## Short problem
Without the pictures, can you quote each line below exactly?

-- start of Data extract --

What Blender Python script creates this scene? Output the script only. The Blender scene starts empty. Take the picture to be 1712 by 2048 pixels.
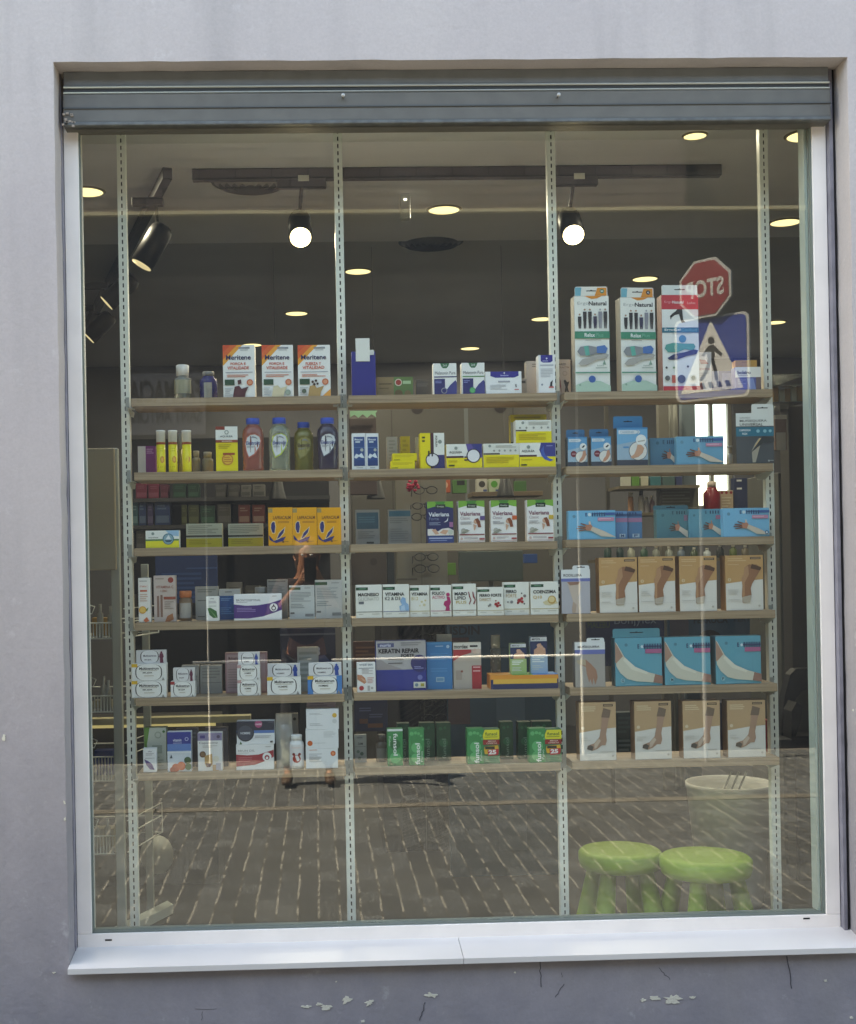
import bpy, bmesh, math, random
from mathutils import Vector, Matrix
random.seed(7)
S = bpy.context.scene
COL = S.collection
# ------------------------------------------------------------------ camera
F, D, H0 = 2560.0, 4.2, 1.52          # focal length (px of a 1712 px wide frame), distance to the glass, eye height
YAW, PIT, ROL, SX, SY = 0.0301169, 0.0024108, -0.0180793, -148.998, 93.386
fw = Vector((math.sin(YAW)*math.cos(PIT), math.cos(YAW)*math.cos(PIT), math.sin(PIT)))
r0 = fw.cross(Vector((0, 0, 1))).normalized(); u0 = r0.cross(fw)
rr = r0*math.cos(ROL) + u0*math.sin(ROL); uu = -r0*math.sin(ROL) + u0*math.cos(ROL)
cd = bpy.data.cameras.new('camera'); cam = bpy.data.objects.new('camera', cd); COL.objects.link(cam)
M = Matrix.Identity(4)
for i in range(3): M[i][0] = rr[i]; M[i][1] = uu[i]; M[i][2] = -fw[i]
M.translation = Vector((0, -D, H0)); cam.matrix_world = M
cd.sensor_fit = 'HORIZONTAL'; cd.sensor_width = 36; cd.lens = F/1712*36
cd.shift_x = -SX/1712; cd.shift_y = SY/1712; cd.clip_start = 0.02; cd.clip_end = 500
S.camera = cam
def ray(px, py): return fw + rr*((px-856-SX)/F) - uu*((py-1024-SY)/F)
def P(px, py, Y):                      # the point of the photograph at depth Y from the glass
    d = ray(px, py); t = (Y+D)/d.y; return Vector((t*d.x, Y, H0+t*d.z))
def PZ(px, py, Z):
    d = ray(px, py); t = (Z-H0)/d.z; return Vector((t*d.x, t*d.y-D, Z))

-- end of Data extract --

## Complete response
What Blender Python script creates this scene? Output the script only. The Blender scene starts empty. Take the picture to be 1712 by 2048 pixels.
import bpy, bmesh, math, random
from mathutils import Vector, Matrix
random.seed(7)
S = bpy.context.scene
COL = S.collection
# ------------------------------------------------------------------ camera
F, D, H0 = 2560.0, 4.2, 1.52          # focal length (px of a 1712 px wide frame), distance to the glass, eye height
YAW, PIT, ROL, SX, SY = 0.0301169, 0.0024108, -0.0180793, -148.998, 93.386
fw = Vector((math.sin(YAW)*math.cos(PIT), math.cos(YAW)*math.cos(PIT), math.sin(PIT)))
r0 = fw.cross(Vector((0, 0, 1))).normalized(); u0 = r0.cross(fw)
rr = r0*math.cos(ROL) + u0*math.sin(ROL); uu = -r0*math.sin(ROL) + u0*math.cos(ROL)
cd = bpy.data.cameras.new('camera'); cam = bpy.data.objects.new('camera', cd); COL.objects.link(cam)
M = Matrix.Identity(4)
for i in range(3): M[i][0] = rr[i]; M[i][1] = uu[i]; M[i][2] = -fw[i]
M.translation = Vector((0, -D, H0)); cam.matrix_world = M
cd.sensor_fit = 'HORIZONTAL'; cd.sensor_width = 36; cd.lens = F/1712*36
cd.shift_x = -SX/1712; cd.shift_y = SY/1712; cd.clip_start = 0.02; cd.clip_end = 500
S.camera = cam
def ray(px, py): return fw + rr*((px-856-SX)/F) - uu*((py-1024-SY)/F)
def P(px, py, Y):                      # the point of the photograph at depth Y from the glass
    d = ray(px, py); t = (Y+D)/d.y; return Vector((t*d.x, Y, H0+t*d.z))
def PZ(px, py, Z):
    d = ray(px, py); t = (Z-H0)/d.z; return Vector((t*d.x, t*d.y-D, Z))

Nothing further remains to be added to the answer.